Riteniamo, invece, che la vera salvaguardia dei comuni e l’alternativa alle fusioni è iscritta nella Costituzione e nei principi di differenziazione e di adeguatezza previsti dall’art. 118 della Costituzione: “Le funzioni amministrative sono attribuite ai Comuni (…) sulla base dei principi di sussidiarietà, differenziazione ed adeguatezza”.

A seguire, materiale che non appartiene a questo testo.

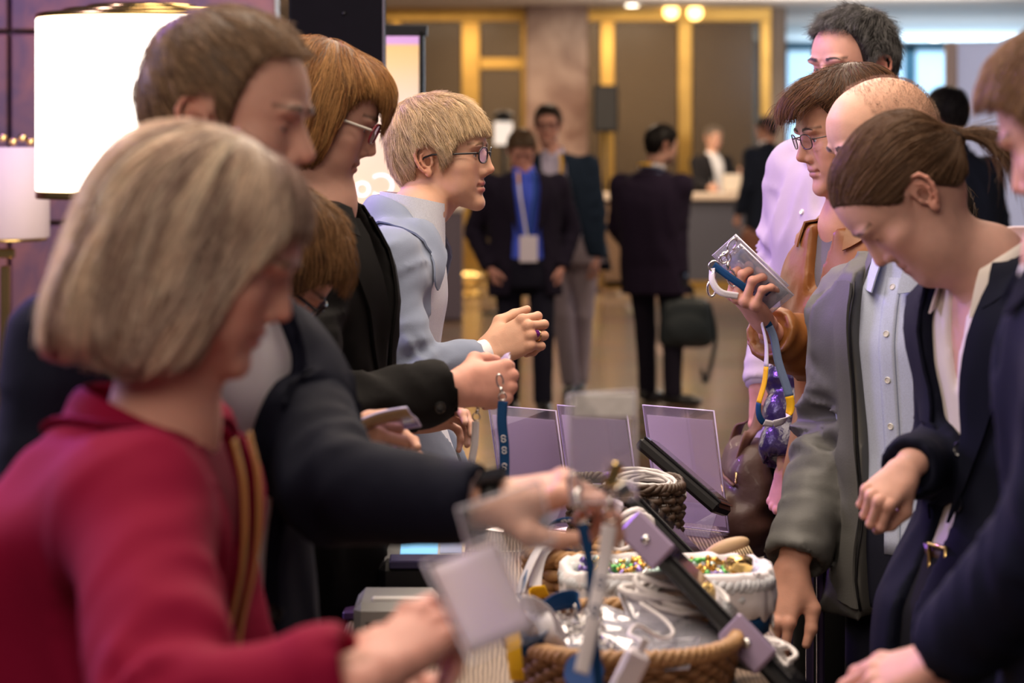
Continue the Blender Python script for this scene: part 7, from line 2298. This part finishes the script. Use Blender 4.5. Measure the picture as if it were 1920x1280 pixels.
# ------------------------------------------------------------------ balding man in the grey green jacket
def man_balding():
    Y = 4.30; tone = (.62, .36, .25)
    root, F_, Mt, g, hm = human('balding man in a grey green jacket and pale blue shirt, hand on the desk edge', dict(px=(1662, 262, Y), at=SKC, ang=180 + 12, pitch=22, hs=1.02),
        dict(ang=180 + 48, hip=(1756, 1010, Y + .06), neck=(1728, 480, Y + .06), sex='m', w=1.0, d=1.05, bow=.02), tone=tone, hk=dict(lid=.7, sex='m', stubble=.3, brow=.002), brow=(.12, .08, .05))
    F_.arm('R', P(1568, 810, 4.46), P(1492, 1056, 4.30), shoulder=P(1620, 572, 4.47))
    F_.arm('L', P(1860, 820, 4.14), P(1800, 1010, 4.05))
    w = P(1484, 1066, 4.295)
    h1 = hand_mesh(hand_frame(w, P(1452, 1170, 4.27) - w, (-.55, -.83, .12)), dict(index=(12, 22, 14, 4), middle=(14, 25, 14, 0), ring=(16, 28, 16, -4), pinky=(20, 30, 16, -9), thumb=((.62, .72, -.30), (.15, 1, -.15), (-.05, 1, -.08))), -1, 1.03, tone=(.60, .31, .22))
    h2 = hand_mesh(hand_frame(P(1800, 1014, 4.05), (-.2, -.1, -1), (0, -1, 0)), None, 1, 1.0, tone=tone, res=.003)
    F_.body([hm], [h1[:3], h2[:3]])
    # thin cropped hair round the back and a sparse crown
    hg = hair_grid(res=.003, thick=.004)
    HL = [(.14, .30), (.060, .30), (.030, .222), (.012, .150), (.020, .120), (.018, .095), (.008, .095), (.004, .148), (-.026, .146), (-.038, .090), (-.06, .045), (-.14, .04)]
    gg = clone(hg); hairline_cut(hg, HL)
    hair_mesh('hair', Mt, root, hg, lambda p: (p - np.array([0, -.03, .23])) * 8 + np.array([0, -.3, -.3]), 14000, (.002, .005), (.26, .17, .12), .00013, 5, (-.004, -.001), .003, .4, 70, .3, gg=gg, trim=line_trim([(y, z + .05 * (y > .02)) for y, z in HL], .11), shell=False, clump=.2)
    mj = simple('grey_green_nylon', (.085, .085, .080), .6, var=.15, vscale=10, bump=.3, bscale=300)
    ms = simple('blue_white_check', (.50, .56, .72), .8, 0, .25, .22, 480, .4, 900)
    jg, jk = F_.garment('jacket', mj, .022, .009, -.24, .99, (.072, .064, .056), v=[(-.3, .055), (.0, .055), (.4, .055), (.8, .065), (1.0, .075)], folds=.034, fold_f=1.1, flare=.012, seed=31)
    F_.collar(mj, F_.neck + np.array([0, 0, .022]), r0=.082, r1=.112, up=.055, drop=.050, gap=42, parent=jk, front_drop=.10, point=.035, thick=.006)
    # front edges with storm flap and zip
    for sg in (1, -1):
        tt = np.linspace(-.20, .9, 30)
        P0 = [F_.on(t, sg * (.060 + .010 * t), .006) for t in tt]; P1 = [F_.on(t, sg * (.102 + .01 * t), .006) for t in tt]
        MB().grid(F_.strip(jg.uncut, P0, P1, 5, .007), .005).build('front_flap', mj, jk, True, angle=50)
        MB().tube(jg.uncut.project(np.array([F_.on(t, sg * (.057 + .01 * t), .0) for t in tt]), .002), .0028, 6).build('zip', M['black_plastic'], jk)
    d = F_.arms['R'][2] - F_.arms['R'][1]; d /= np.linalg.norm(d)
    sg_, sh = F_.garment('shirt', ms, .004, .009, -.04, 1.0, sides='', folds=.008, seed=33)
    F_.collar(ms, F_.neck + F_.f * .01 + np.array([0, 0, .012]), r0=.066, r1=.088, up=.042, drop=.030, gap=18, parent=sh, front_drop=.045, point=.03, thick=.003)
    for t in (.90, .74, .58, .42, .26): F_.button(sg_, F_.on(t, 0, -.006), simple('pearl_button', (.72, .70, .62), .2), .0058, sh)
    tt = np.linspace(-.02, .93, 20)
    MB().grid(F_.strip(sg_, [F_.on(t, -.016, -.01) for t in tt], [F_.on(t, .016, -.01) for t in tt], 5, .002), .002).build('placket', ms, sh)
    mt = cloth('dark_navy_trousers_2', (.013, .014, .026)); mt.name = 'dark_navy_cloth'
    F_.trousers(mt, shoemat=SHOES)
    ring = [F_.at(-.02, math.cos(a) * .182, math.sin(a) * .142) for a in np.linspace(0, 2*math.pi, 48, endpoint=False)]
    G = np.stack([np.array(ring) - np.array([0, 0, .018]), np.array(ring) + np.array([0, 0, .018])]); G = np.concatenate([G, G[:, :1]], 1)
    bl = MB().grid(G, .004).build('belt', simple('black_belt', (.012, .011, .011), .35), root)
man_balding()
# ------------------------------------------------------------------ young woman with the low ponytail
def woman_ponytail():
    Y = 3.63; tone = (.64, .37, .30)
    root, F_, Mt, g, hm = human('young woman with a brown ponytail in a navy blazer over a white blouse looking down', dict(px=(1732, 364, Y), at=EAR_L, ang=180, pitch=52, hs=1.0),
        dict(ang=180 + 24, hip=(1850, 1130, Y + .10), neck=(1866, 492, Y + .08), sex='f', w=.90, d=1.0, bow=.06), tone=tone, hk=dict(lid=.95, cheek=.4, lip=(.55, .22, .21), res=.0018, browcol=(.16, .09, .06)), brow=(.17, .10, .06))
    F_.arm('R', P(1790, 850, Y + .26), P(1702, 878, Y - .02), shoulder=P(1790, 590, Y + .22))
    F_.hang('L', fwd=.02, bend=.06)
    w = P(1694, 884, Y - .03)
    h1 = hand_mesh(hand_frame(w, P(1640, 940, Y - .08) - w, (-.42, -.88, .22)), dict(index=(66, 96, 55, 1), middle=(70, 98, 55, 0), ring=(74, 98, 55, -1), pinky=(76, 96, 55, -3), thumb=((.50, .80, -.55), (-.30, .85, -.60), (-.65, .65, -.4))), -1, .82, tone=(.64, .36, .28))
    h2 = hand_mesh(hand_frame(F_.arms['L'][2], (-.1, 0, -1), (0, -1, 0)), None, 1, .95, tone=tone, res=.003)
    F_.body([hm], [h1[:3], h2[:3]], trunk=-.005)
    # sleek hair drawn back to a tie at the nape
    tie = np.array([0, -.116, .112])
    hg = hair_grid(res=.0028, thick=lambda X, Y, Z: .0008 + .0060 * np.clip((.088 - Y) / .05, 0, 1), lo=(-.12, -.20, -.12), hi=(.12, .14, .27))
    hg.ell((0, -.032, .164), (.074, .080, .062), .02)
    hg.cone((0, -.085, .115), tie, .040, .014, .03)
    HL = [(.14, .195), (.096, .190), (.078, .186), (.062, .172), (.046, .150), (.030, .132), (.016, .128), (-.004, .142), (-.026, .132), (-.034, .098), (-.055, .066), (-.085, .066), (-.12, .085), (-.2, .10)]
    gg = clone(hg); hairline_cut(hg, HL, .005)
    def comb(p):
        d = tie - p; d /= np.linalg.norm(d, axis=1)[:, None] + 1e-9
        side = np.clip((.20 - p[:, 2]) / .08, 0, 1)
        d[:, 2] += .25 * (1 - side); return d
    trimf = line_trim([(y, z - .003) for y, z in HL], .006)
    def trim(p):
        return np.maximum(trimf(p), (np.linalg.norm(p - tie, axis=1) < .012) * 2.0)
    ex = []
    for i in range(900):        # the tail
        a = RNG.random() * 6.28; r0 = .012 * math.sqrt(RNG.random())
        s = tie + np.array([r0 * math.cos(a), 0, r0 * math.sin(a)]); L = RNG.uniform(.10, .19); v = np.array([0, -.9, -.5]); pts = [s]
        sp = np.array([RNG.normal() * .12, RNG.normal() * .08, RNG.normal() * .12])
        for k in range(8):
            v = v + sp * .6 + np.array([0, .17, -.16]); pts.append(pts[-1] + v / np.linalg.norm(v) * L / 8)
        ex.append(pts + [pts[-1] + (pts[-1] - pts[-2]) * .3])
    hair_mesh('hair', Mt, root, hg, comb, 12000, (.05, .12), (.115, .062, .034), .00034, 9, (-.003, .002), .003, .10, 40, .22, (.14, .075, .04), streak=((.22, .13, .075), 70, .6), gg=gg, trim=trim, shellcol=.5, clump=.3, seed=2, extra=np.array(ex), relief=.003)
    rg = [tie + np.array([.014 * math.cos(a), -.004, .014 * math.sin(a)]) for a in np.linspace(0, 2*math.pi, 24, endpoint=False)]
    MB().tube(xf(Mt, np.array(rg)), .0045, 8, False, closed=True).build('hair_tie', simple('hair_tie', (.02, .012, .012), .6), root)
    jg, jk = F_.garment('jacket', NAVY_SUIT, .018, .009, -.28, .99, (.066, .058, .046), v=[(-.3, .03), (.0, .022), (.25, .020), (.6, .042), (.85, .070), (1.0, .068)], folds=.018, flare=.01, seed=41)
    F_.lapels(jg, NAVY_SUIT, [(.25, .021), (.6, .042), (.85, .070), (.96, .070)], [(.25, .003), (.6, .055), (.86, .075), (.96, .05)], parent=jk)
    F_.collar(NAVY_SUIT, F_.neck + np.array([0, 0, .008]), r0=.070, r1=.098, up=.030, drop=.034, gap=52, parent=jk, g=jg, front_drop=.06)
    for t in (.47, .31): F_.button(jg, F_.on(t, -.036, .01), simple('navy_button', (.010, .011, .02), .22), .0125, jk)
    mw = cloth('white_blouse', (.76, .70, .66), .75, .05, .3)
    bg, bl = F_.garment('blouse', mw, .003, .009, .13, .97, sides='', v=[(.62, .0), (.72, .010), (.98, .036)], folds=.008, seed=42)
    F_.collar(mw, F_.neck + F_.f * .004 + np.array([0, 0, .014]), r0=.064, r1=.082, up=.040, drop=.035, gap=40, parent=bl, front_drop=.07, point=.03, thick=.003)
    F_.trousers(cloth('black_trousers_2', (.010, .010, .016)), shoemat=SHOES, top=.18)
    ring = [F_.at(.15, math.cos(a) * .168, math.sin(a) * .130) for a in np.linspace(0, 2*math.pi, 48, endpoint=False)]
    G = np.stack([np.array(ring) - np.array([0, 0, .017]), np.array(ring) + np.array([0, 0, .017])]); G = np.concatenate([G, G[:, :1]], 1)
    b2 = MB().grid(G, .004).build('belt', simple('brown_belt', (.05, .022, .014), .35), root)
    MB().tube([F_.at(.15, a - .02, .136) + np.array([0, 0, z]) for a, z in ((-.022, -.02), (.022, -.02), (.022, .02), (-.022, .02))], .004, 8, False, closed=True).build('belt_buckle', M['gold'], b2)
woman_ponytail()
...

Fin dall’Unità d’Italia è stato imposto il principio della uguaglianza di tutti i comuni. Al più piccolo e al più grande sono attribuite le stesse funzioni. Con la riforma del titolo V della Costituzione del 2001 la Carta volta pagina e stabilisce che le differenze non rompono l’unità e l’uguaglianza tra comuni ma le arricchiscono. Ma ancora (cfr. a riguardo la sent. n. 33 del 2019 della Corte costituzionale) il legislatore non ha avuto il coraggio di differenziare e di rendere adeguate le funzioni amministrative alle dimensioni dei vari enti locali. Ha scelto finora una via meno impattante politicamente: dare a tutti i comuni le funzioni fondamentali e imporre o lasciare loro la facoltà di associarsi eventualmente per la gestione.

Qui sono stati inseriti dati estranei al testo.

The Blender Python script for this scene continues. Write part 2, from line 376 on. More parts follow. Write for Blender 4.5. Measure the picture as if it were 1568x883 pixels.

Più innovativa e più coraggiosa sarebbe un’altra strada: non dare a tutti i comuni le funzioni fondamentali ma dare queste solo alla dimensione ottimale del territorio (tra 10 e 20 mila abitanti?). I comuni che da soli non raggiungono questa dimensione ottimale mantengono la forma giuridica e di rappresentanza politica, a loro si assegnano solo alcune funzioni adeguate alle dimensioni demografiche e territoriali. Le altre funzioni non esercitabili vengono affidate alla dimensione ottimale più vicina.

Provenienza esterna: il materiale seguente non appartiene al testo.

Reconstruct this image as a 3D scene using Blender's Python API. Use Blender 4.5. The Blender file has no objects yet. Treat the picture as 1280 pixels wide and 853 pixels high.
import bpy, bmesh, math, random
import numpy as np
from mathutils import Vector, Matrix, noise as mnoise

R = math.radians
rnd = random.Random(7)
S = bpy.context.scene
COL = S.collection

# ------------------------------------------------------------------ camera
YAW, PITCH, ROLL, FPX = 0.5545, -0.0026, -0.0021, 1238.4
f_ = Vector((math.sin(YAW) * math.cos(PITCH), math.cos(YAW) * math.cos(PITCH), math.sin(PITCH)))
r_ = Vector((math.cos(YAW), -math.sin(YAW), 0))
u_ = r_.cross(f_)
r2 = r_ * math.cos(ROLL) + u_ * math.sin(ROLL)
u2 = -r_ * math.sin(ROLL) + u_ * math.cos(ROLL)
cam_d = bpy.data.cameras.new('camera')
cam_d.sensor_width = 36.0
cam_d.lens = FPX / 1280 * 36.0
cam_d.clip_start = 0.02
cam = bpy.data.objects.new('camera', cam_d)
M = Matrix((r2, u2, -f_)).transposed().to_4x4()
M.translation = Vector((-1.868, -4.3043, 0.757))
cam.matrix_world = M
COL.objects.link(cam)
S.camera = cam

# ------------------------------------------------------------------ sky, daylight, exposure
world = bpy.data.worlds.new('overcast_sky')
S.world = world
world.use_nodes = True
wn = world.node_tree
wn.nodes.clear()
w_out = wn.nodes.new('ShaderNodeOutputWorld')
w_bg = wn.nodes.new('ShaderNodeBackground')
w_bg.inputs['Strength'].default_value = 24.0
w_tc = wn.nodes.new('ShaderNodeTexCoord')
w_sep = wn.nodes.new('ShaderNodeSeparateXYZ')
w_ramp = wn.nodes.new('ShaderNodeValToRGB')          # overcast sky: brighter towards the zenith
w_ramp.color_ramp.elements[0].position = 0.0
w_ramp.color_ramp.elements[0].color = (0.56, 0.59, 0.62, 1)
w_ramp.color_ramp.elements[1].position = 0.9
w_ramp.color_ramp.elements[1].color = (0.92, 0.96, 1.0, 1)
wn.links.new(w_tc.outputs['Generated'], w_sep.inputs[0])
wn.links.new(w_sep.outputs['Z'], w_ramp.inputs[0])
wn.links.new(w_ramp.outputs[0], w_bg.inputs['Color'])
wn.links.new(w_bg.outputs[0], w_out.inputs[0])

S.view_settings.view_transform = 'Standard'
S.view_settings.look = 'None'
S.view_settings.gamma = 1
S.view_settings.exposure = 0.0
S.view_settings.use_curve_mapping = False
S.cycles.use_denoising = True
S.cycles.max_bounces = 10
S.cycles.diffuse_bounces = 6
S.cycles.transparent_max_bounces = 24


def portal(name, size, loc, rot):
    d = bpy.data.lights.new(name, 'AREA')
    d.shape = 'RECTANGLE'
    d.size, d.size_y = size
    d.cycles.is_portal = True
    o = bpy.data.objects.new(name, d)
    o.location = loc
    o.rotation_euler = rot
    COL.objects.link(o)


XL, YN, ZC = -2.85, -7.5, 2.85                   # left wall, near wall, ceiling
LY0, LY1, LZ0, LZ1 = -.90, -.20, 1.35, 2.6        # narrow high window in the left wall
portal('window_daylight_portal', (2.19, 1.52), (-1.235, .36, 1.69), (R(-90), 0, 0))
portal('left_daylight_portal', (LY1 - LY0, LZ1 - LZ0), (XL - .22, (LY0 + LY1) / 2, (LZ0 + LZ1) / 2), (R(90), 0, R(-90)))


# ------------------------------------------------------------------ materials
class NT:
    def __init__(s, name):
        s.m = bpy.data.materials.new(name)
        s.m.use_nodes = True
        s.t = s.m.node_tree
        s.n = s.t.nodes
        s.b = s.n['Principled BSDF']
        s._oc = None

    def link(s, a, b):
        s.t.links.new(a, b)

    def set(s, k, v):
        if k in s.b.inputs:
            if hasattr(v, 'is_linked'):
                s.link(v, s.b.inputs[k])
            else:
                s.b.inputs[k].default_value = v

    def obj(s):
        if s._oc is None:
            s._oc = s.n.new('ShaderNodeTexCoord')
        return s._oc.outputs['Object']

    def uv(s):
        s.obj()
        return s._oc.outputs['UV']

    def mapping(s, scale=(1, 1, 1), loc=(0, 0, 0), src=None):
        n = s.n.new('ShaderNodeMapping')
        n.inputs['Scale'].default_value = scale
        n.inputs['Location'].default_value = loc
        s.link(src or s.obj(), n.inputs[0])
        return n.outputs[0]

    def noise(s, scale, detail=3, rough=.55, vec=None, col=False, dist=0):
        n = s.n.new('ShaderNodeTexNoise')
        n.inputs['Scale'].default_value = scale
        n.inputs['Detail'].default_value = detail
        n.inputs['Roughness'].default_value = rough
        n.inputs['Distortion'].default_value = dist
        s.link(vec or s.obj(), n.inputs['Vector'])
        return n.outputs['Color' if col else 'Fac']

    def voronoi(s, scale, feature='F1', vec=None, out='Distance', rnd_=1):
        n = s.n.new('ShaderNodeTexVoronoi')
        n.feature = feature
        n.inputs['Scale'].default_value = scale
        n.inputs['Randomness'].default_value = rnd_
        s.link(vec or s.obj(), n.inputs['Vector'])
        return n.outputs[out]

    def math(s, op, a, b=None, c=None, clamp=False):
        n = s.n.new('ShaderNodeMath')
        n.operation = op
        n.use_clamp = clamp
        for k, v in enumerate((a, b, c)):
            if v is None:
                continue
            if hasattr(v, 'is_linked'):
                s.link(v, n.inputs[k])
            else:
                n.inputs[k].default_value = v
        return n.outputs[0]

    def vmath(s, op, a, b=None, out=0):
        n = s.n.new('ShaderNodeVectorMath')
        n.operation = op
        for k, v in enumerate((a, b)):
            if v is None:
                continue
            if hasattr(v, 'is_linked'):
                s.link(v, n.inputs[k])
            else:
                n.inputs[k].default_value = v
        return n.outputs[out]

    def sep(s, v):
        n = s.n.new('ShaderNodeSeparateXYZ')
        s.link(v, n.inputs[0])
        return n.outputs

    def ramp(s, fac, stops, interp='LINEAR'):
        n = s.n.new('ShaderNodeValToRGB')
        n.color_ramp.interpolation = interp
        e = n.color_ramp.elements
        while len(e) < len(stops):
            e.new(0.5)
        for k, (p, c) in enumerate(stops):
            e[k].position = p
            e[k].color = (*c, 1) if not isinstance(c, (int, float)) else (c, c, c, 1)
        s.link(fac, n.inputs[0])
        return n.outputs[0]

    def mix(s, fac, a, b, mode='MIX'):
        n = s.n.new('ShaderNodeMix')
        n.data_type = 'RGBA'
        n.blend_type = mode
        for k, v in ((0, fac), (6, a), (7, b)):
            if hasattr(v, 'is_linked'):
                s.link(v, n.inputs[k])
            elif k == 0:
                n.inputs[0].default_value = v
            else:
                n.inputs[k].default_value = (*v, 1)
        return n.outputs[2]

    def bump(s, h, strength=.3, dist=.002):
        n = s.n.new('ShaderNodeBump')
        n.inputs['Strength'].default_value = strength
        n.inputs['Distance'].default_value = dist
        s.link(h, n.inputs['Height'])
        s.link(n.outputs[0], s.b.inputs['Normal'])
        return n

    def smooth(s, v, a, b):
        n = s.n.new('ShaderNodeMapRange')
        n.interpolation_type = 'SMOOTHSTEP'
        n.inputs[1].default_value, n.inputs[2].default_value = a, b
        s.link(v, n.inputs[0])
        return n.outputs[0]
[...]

Appare sempre più lontana la stagione dei primi sindaci del 1993, visti come i nuovi amministratori simbolo di un’Italia che voleva cambiare. Dopo più di 25 anni dalla elezione diretta dei sindaci, quella novità, che aveva suscitato tante speranze, si è rivelata una illusione. Ma non per questo i sindaci si devono sentire impotenti e deresponsabilizzati. La deriva neoliberista che ha marginalizzato ed espropriato i territori soffia molto forte sugli enti locali. Agli amministratori – a chi se no? – compete, irrinunciabile, un obiettivo: lottare per rafforzare i comuni, anche quelli più piccoli, non smantellarli.